Pictures must not be retyped. Return exactly the lines from the one with "Write a Blender" through the one with "SC = bpy.context.scene", both included, and no others.
* Start Records to process *
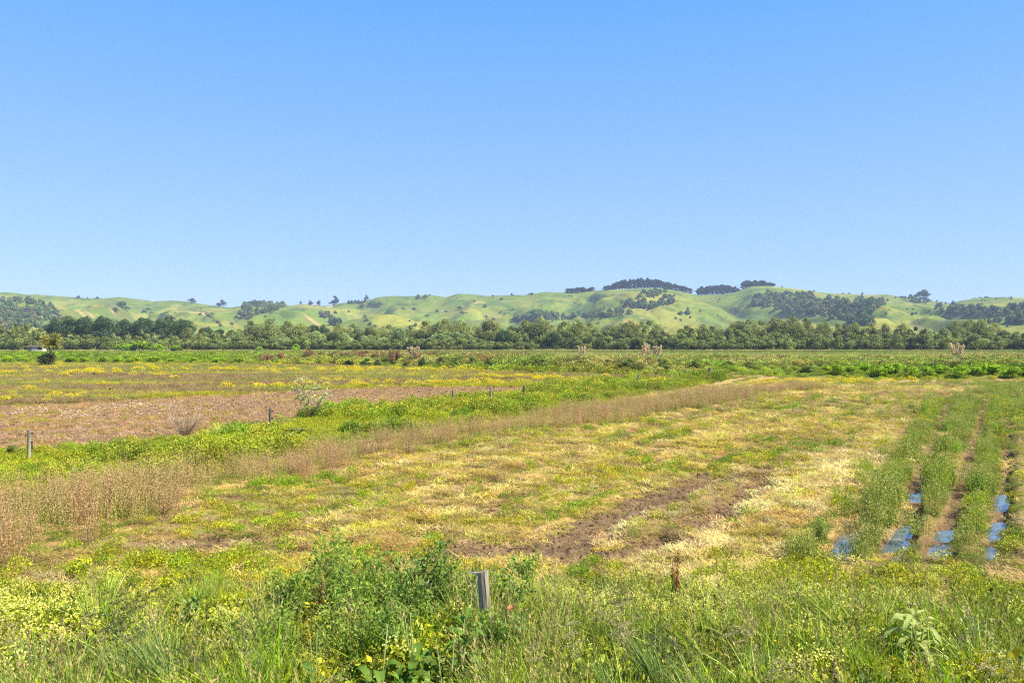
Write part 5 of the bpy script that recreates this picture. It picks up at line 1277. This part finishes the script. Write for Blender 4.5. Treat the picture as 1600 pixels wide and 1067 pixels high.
# ---- pampas grass on the bank
M_PLUME = plant_mat('plumes', lin(226, 206, 176, .9), inst=False, transl=.3)
M_PLEAF = plant_mat('pampas_leaves', lin(160, 162, 96, K), inst=False, transl=.3)
def pampas(px, top, w, Y, n, label, seed):
    X = at(px, Y); z = float(ground_z(np.array([X]), np.array([Y]))[0]); H = hgt(top, Y) - z; Wd = w / F * Y; rr = np.random.default_rng(seed)
    root = empty('pampas_grass', (X, Y, z), label, 'pampas grass', 'pampas grass clumps')
    g = Geo(); m_ = 120; a = rr.random(m_) * 6.28; base = np.stack([.2 * np.cos(a), .2 * np.sin(a), 0 * a], 1)
    g.blades(base, a, H * .5 * (.6 + .5 * rr.random(m_)), .05, .8 * (.4 + rr.random(m_)), 1.8, 4, v=.7 + .5 * rr.random(m_), droop=.3); child(root, 'leaves', g.mesh('leaves', M_PLEAF))
    for i in range(n):
        u = (i + .5) / n * 2 - 1; g = Geo(); h = H * rr.uniform(.82, 1.0); tip = np.array([u * Wd * .5, rr.normal() * .1, h]); b0 = np.array([u * .15, 0, .2])
        g.tube([tuple(b0), tuple(b0 * .4 + tip * .6), tuple(tip)], [.02, .016, .008], 5)
        q = 260; t = rr.random((q, 1)); pos = tip * (1 - t * .5) + b0 * t * .5 + rr.normal(size=(q, 3)) * np.array([.05, .05, .03]) * (.4 + t)
        g.leaves(pos, rdir(q, rr, 1.5), rdir(q, rr), .22, .07, v=.8 + .4 * rr.random(q)); child(root, 'plume', g.mesh('plume', M_PLUME))
def by_(px): return float(foot_y(at(px, 110))) + 9
pampas(909, 540.5, 15, by_(909), 3, 'pampas grass with three pale plumes on the bank near the middle', 71)
pampas(1009, 536.5, 15, by_(1009), 4, 'left pampas grass of the close pair on the bank right of centre', 72)
pampas(1027, 540, 15, by_(1026), 4, 'right pampas grass of the close pair on the bank right of centre', 73)
pampas(1495, 535, 24, by_(1495), 6, 'large pampas grass with many tan plumes at the right on the bank', 74)
pampas(646, 541, 20, by_(646), 9, 'wide cream white pampas grass on the bank left of centre', 75)

# ---- cabbage tree with its skirt
M_SWORD = plant_mat('sword_leaves', lin(176, 172, 84, K), inst=False, transl=.25)
M_SWORDD = plant_mat('dark_sword_leaves', lin(84, 92, 54, K), inst=False, transl=.15)
Y = 138.0; X = at(79, Y); z = float(ground_z(np.array([X]), np.array([Y]))[0]); H = hgt(523, Y) - z
root = empty('cabbage_tree', (X, Y, z), 'spiky cabbage tree with yellowish upper tufts and dark leafy base at far left', 'tree')
g = Geo(); g.tube([(0, 0, -.2), (.1, 0, H * .4), (0, 0, H * .62)], [.2, .16, .12], 8)
HD = [(-1.0, 0, H * .86), (.0, .3, H * .80), (1.1, -.2, H * .90), (-.3, -.4, H * .66), (.6, .2, H * .68)]
for hd in HD: g.tube([(0, 0, H * .5), (hd[0] * .5, hd[1] * .5, hd[2] * .85), hd], [.12, .09, .07], 6)
child(root, 'trunk', g.mesh('trunk', BARK, True))
def tuft(c, n, L, w, g, rr, zb=0.0):
    d = rdir(n, rr, zb); base = np.repeat([c], n, 0) + d * .05
    g.leaves(base, d, rdir(n, rr), L * (.7 + .5 * rr.random(n)), w, v=.6 + .8 * rr.random(n))
rr = np.random.default_rng(9); g = Geo()
for hd in HD: tuft(hd, 110, 1.0, .14, g, rr, .15)
child(root, 'crown', g.mesh('crown', M_SWORD))
g = Geo()
for k in range(7): tuft((rr.normal() * .7, rr.normal() * .5, .5 + 1.3 * rr.random()), 100, 1.0, .14, g, rr, .2)
child(root, 'leaf_skirt', g.mesh('leaf_skirt', M_SWORDD))

# ---- shed by the trees at the left, two houses on the hill
WALLC = solid_mat('cream_boards', (0.50, 0.44, 0.36), (0.62, 0.57, 0.48), 3, stretch=(1, 1, 6)); RUST = solid_mat('rusty_roof', (0.22, 0.12, 0.08), (0.34, 0.20, 0.13), 3)
DARKM = solid_mat('dark_opening', (0.012, 0.012, 0.014), (0.02, 0.02, 0.02), 3); WHITE = solid_mat('white_wall', (0.72, 0.71, 0.68), (0.80, 0.79, 0.77), 3); GREYR = solid_mat('grey_roof', (0.20, 0.20, 0.21), (0.28, 0.27, 0.27), 2)
def box(g, x0, x1, y0, y1, z0, z1, dz=0.0):
    V = [(x0, y0, z0), (x1, y0, z0), (x1, y1, z0), (x0, y1, z0), (x0, y0, z1), (x1, y0, z1), (x1, y1, z1 + dz), (x0, y1, z1 + dz)]
    g.add(V, Q=[(0, 3, 2, 1), (4, 5, 6, 7), (0, 1, 5, 4), (1, 2, 6, 5), (2, 3, 7, 6), (3, 0, 4, 7)])
Y = 318.0; X = at(37, Y); z = float(ground_z(np.array([X]), np.array([Y]))[0])
root = empty('shed', (X, Y, z), 'low cream shed with rusty roof and open bay below the trees at far left', 'shed')
h = hgt(541, Y) - z
g = Geo(); box(g, 3.0, 7.2, 0, 3.2, -.1, h - .16); box(g, 0, .12, 0, .12, -.1, h - .2); box(g, 0, 3.0, 3.1, 3.2, -.1, h - .2); child(root, 'wall', g.mesh('wall', WALLC))
g = Geo(); box(g, -.3, 7.5, -.4, 3.5, h - .13, h, .1); child(root, 'roof', g.mesh('roof', RUST))
g = Geo(); box(g, 5.4, 6.9, -.05, -.003, h * .45, h - .35); child(root, 'window', g.mesh('window', DARKM))
def house(px, Y, w, hpx_top, label, wm_, rm, sink=0.5):
    X = at(px, Y); z = float(hill_z(np.array([X]), np.array([Y]))[0]) - sink; h = hgt(hpx_top, Y) - z; h = max(h, 4.0)
    root = empty('farmhouse', (X, Y, z), label, 'house', 'houses on the ridge'); g = Geo(); box(g, -w / 2, w / 2, 0, 7, -1, h * .6); child(root, 'wall', g.mesh('wall', wm_))
    g = Geo(); V = [(-w / 2 - .5, -.5, h * .6 + .003), (w / 2 + .5, -.5, h * .6 + .003), (w / 2 + .5, 7.5, h * .6 + .003), (-w / 2 - .5, 7.5, h * .6 + .003), (-w / 2 + 1, 3.5, h), (w / 2 - 1, 3.5, h)]
    g.add(V, Q=[(0, 1, 5, 4), (2, 3, 4, 5), (0, 3, 2, 1)], T=[(1, 2, 5), (3, 0, 4)]); child(root, 'roof', g.mesh('roof', rm))
    for k in (-.3, .3):
        g = Geo(); box(g, w * k - .7, w * k + .7, -.04, -.003, h * .22, h * .46); child(root, 'window', g.mesh('window', DARKM))
house(513.5, 1870, 11, 475.5, 'small white farmhouse on the ridge right of the trees', WHITE, GREYR)
house(493, 1870, 9, 476, 'small brown roofed farmhouse hidden among ridge trees', WALLC, RUST)

# ---- the air: far things fade towards blue
g = Geo(); box(g, -4200, 4200, -300, 3300, -40, 162)
m, N, L = new_mat('haze_air'); out = N.new('ShaderNodeOutputMaterial'); pv = N.new('ShaderNodeVolumePrincipled')
pv.inputs['Color'].default_value = (0.54, 0.66, 0.90, 1); pv.inputs['Density'].default_value = 0.00013; pv.inputs['Anisotropy'].default_value = 0.0
L.new(pv.outputs[0], out.inputs['Volume'])
hz = bpy.data.objects.new('haze', g.mesh('haze', m)); COL.objects.link(hz); tag(hz, 'thin blue haze between the field and the hills', kind='stuff')
print('objects', len(sc.objects))
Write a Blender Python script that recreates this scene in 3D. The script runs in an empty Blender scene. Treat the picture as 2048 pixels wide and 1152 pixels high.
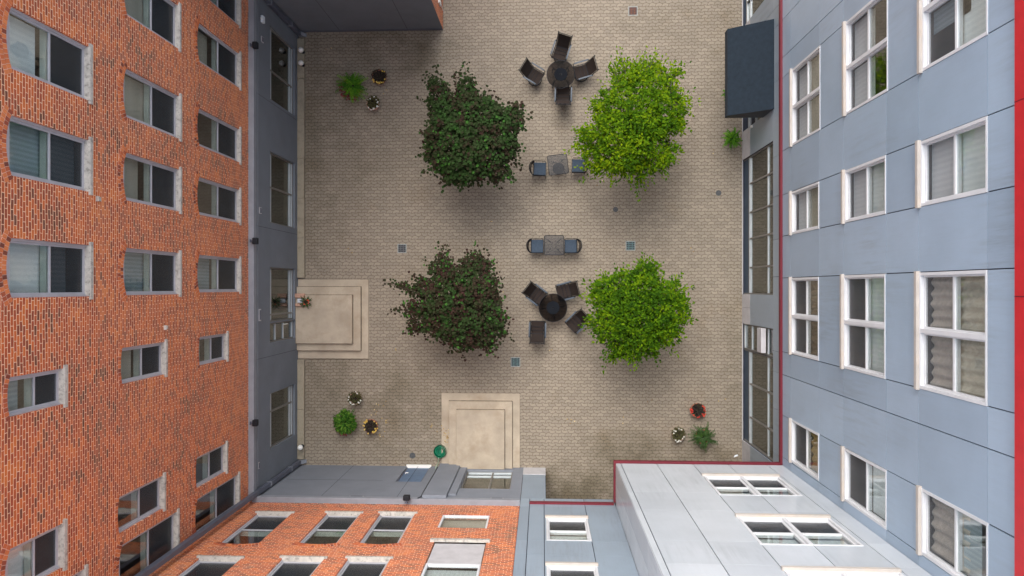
import bpy, bmesh, math, random
from mathutils import Vector, Matrix
random.seed(7)
R = math.radians
SC = bpy.context.scene

# ---------------------------------------------------------------- camera, world, sun, exposure
H = 27.0; F = 1365.33; TH = math.atan(61/1365.33)
cam = bpy.data.objects.new('camera', bpy.data.cameras.new('camera'))
SC.collection.objects.link(cam); SC.camera = cam
cam.location = (0, 0, H); cam.rotation_euler = (0, TH, 0)
cam.data.sensor_width = 36; cam.data.lens = F/2048*36; cam.data.clip_end = 500
SUN_EL, SUN_AZ = 57, 15            # azimuth measured from +Y (top of the photo) towards -X
w = bpy.data.worlds.new('World'); SC.world = w; w.use_nodes = True
wn = w.node_tree.nodes; wl = w.node_tree.links
sky = wn.new('ShaderNodeTexSky'); sky.sky_type = 'NISHITA'; sky.sun_disc = False
sky.sun_elevation = R(SUN_EL); sky.sun_rotation = R(-SUN_AZ); sky.dust_density = 4; sky.air_density = 1.0
hs = wn.new('ShaderNodeHueSaturation'); hs.inputs['Saturation'].default_value = .42
wl.new(sky.outputs[0], hs.inputs['Color']); wl.new(hs.outputs[0], wn['Background'].inputs[0])
wn['Background'].inputs[1].default_value = 0.15
sun = bpy.data.objects.new('sun', bpy.data.lights.new('sun', 'SUN')); SC.collection.objects.link(sun)
sun.data.energy = 0.55; sun.data.angle = R(60); sun.data.color = (1, .97, .92)
sd = Vector((-math.sin(R(SUN_AZ))*math.cos(R(SUN_EL)), math.cos(R(SUN_AZ))*math.cos(R(SUN_EL)), math.sin(R(SUN_EL))))
sun.rotation_euler = (-sd).to_track_quat('-Z', 'Y').to_euler(); sun.location = (0, 0, 60)
SC.view_settings.view_transform = 'Standard'; SC.view_settings.look = 'None'
SC.view_settings.exposure = 1.22; SC.view_settings.gamma = 1

# ---------------------------------------------------------------- measuring helpers (survey of the photo onto known planes)
def ray(px, py):
    u = (px-1024)/F; v = (576-py)/F
    return Vector((u*math.cos(TH)-math.sin(TH), v, -u*math.sin(TH)-math.cos(TH)))
def G(px, py, z=0.0):
    d = ray(px, py); t = (z-H)/d.z
    return Vector((d.x*t, d.y*t, z))
def PX(px, py, X):
    d = ray(px, py); t = X/d.x
    return d.y*t, H+d.z*t            # (y, z)
def PY(px, py, Y):
    d = ray(px, py); t = Y/d.y
    return d.x*t, H+d.z*t            # (x, z)

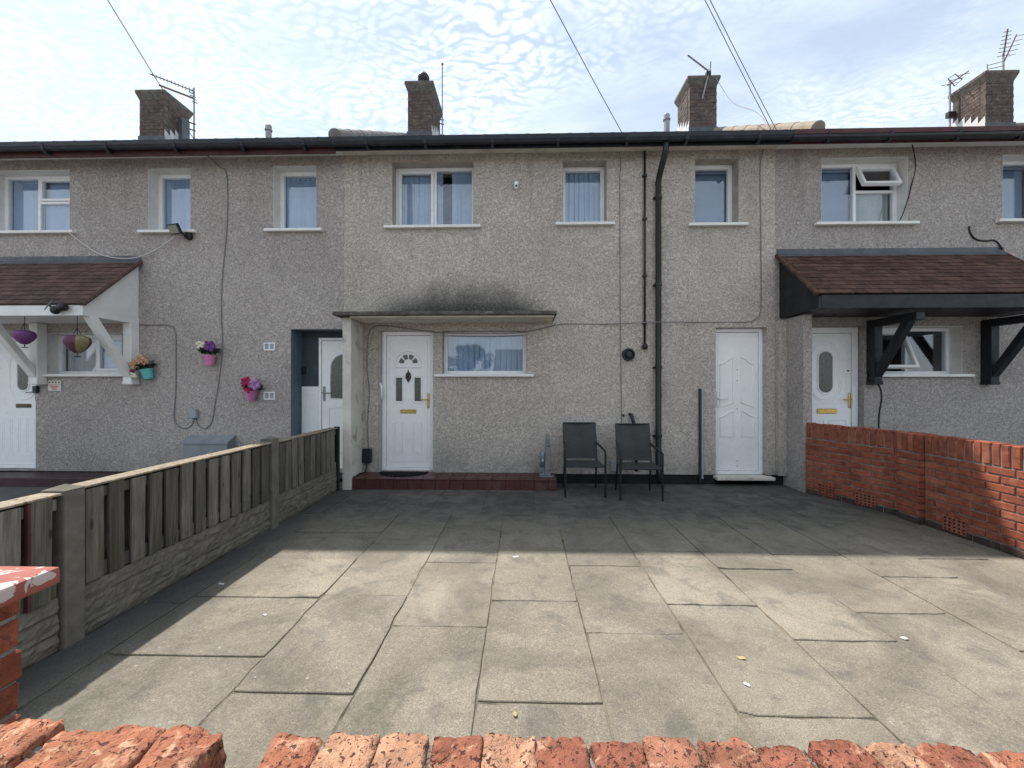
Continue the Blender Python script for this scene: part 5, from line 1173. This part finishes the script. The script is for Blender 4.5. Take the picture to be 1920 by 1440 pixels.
* End Records to process *
In response:
Write a Blender Python script that recreates this scene in 3D. The script runs in an empty Blender scene. Treat the picture as 2048 pixels wide and 1152 pixels high.
import bpy, bmesh, math, random
from mathutils import Vector, Matrix
random.seed(7)
R = math.radians
SC = bpy.context.scene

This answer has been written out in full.